Given that 17 U.S.C. 107 expressly authorizes fair use, labeling it as an affirmative defense that excuses conduct is a misnomer:

“Although the traditional approach is to view ‘fair use’ as an affirmative defense, . . . it is better viewed as a right granted by the Copyright Act of 1976.  Originally, as a judicial doctrine without any statutory basis, fair use was an infringement that was excused–this is presumably why it was treated as a defense.  As a statutory doctrine, however, fair use is not an infringement.  Thus, since the passage of the 1876 Act, fair use should no longer be considered an infringement to be excused; instead, it is logical to view fair use as a right.  Regardless of how fair use is viewed, it is clear that the burden of proving fair use is always on the putative infringer.”  Bateman v. Mnemonics, Inc., 79 F.3d 1532, 1542 n.22 (11th Cir. 1996) . . .

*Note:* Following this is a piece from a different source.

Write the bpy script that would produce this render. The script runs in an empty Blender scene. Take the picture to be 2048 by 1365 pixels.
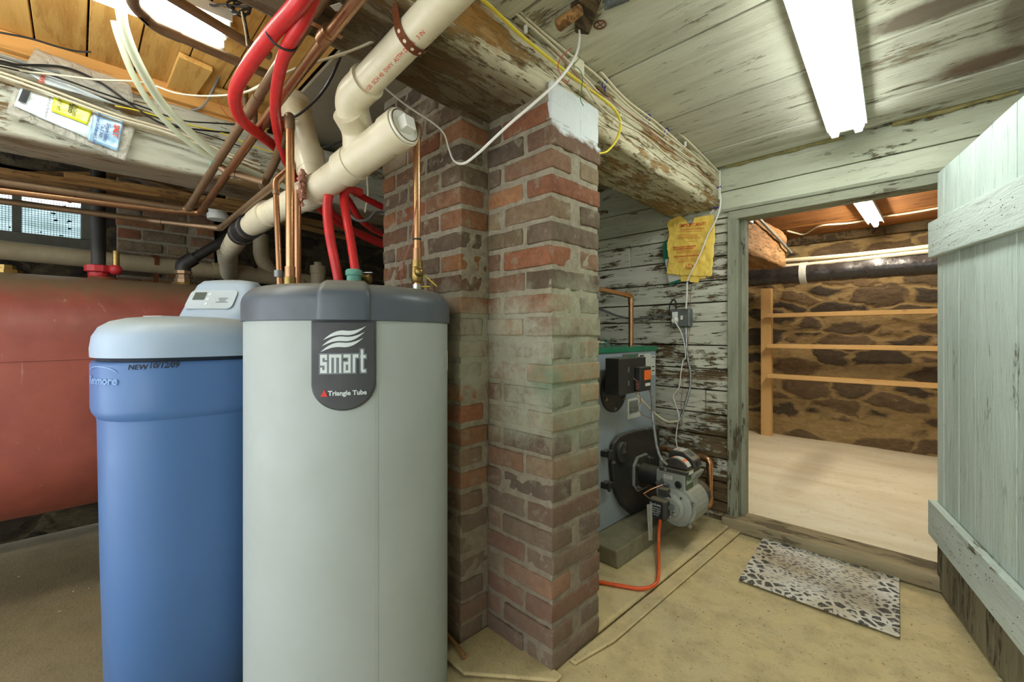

Furthermore, the Court notes that even if fair use were to be considered an affirmative defense, copyright holders must consider fair use when sending a takedown notice:

[W]e hold–for the purposes of the DMCA–fair use is uniquely situated in copyright law so as to be treated differently than traditional affirmative defenses.  We conclude that because 17 U.S.C. 107 created a type of non-infringing use, fair use is ‘authorized by the law’ and a copyright holder must consider the existence of fair use before sending a takedown notice under 512(c).

 

Additionally, the Court states, “Copyright holders cannot shirk their duty to consider–in good faith and prior to sending a takedown notification–whether allegedly infringing material constitutes fair use, a use which the DMCA plainly contemplates as authorized by the law.  That this step imposes responsibility on copyright holders is not a reason for us to reject it.”

The opinion, written by Judge Tallman, was joined by Judges Smith and Muruguia with respect to the conclusion the holding that copyright holders must consider fair use.  Judge Smith dissented on other issues (not discussed in this blog post) regarding the standard used in determining whether Universal faces liability for misrepresenting its good faith belief that the video did not constitute fair use.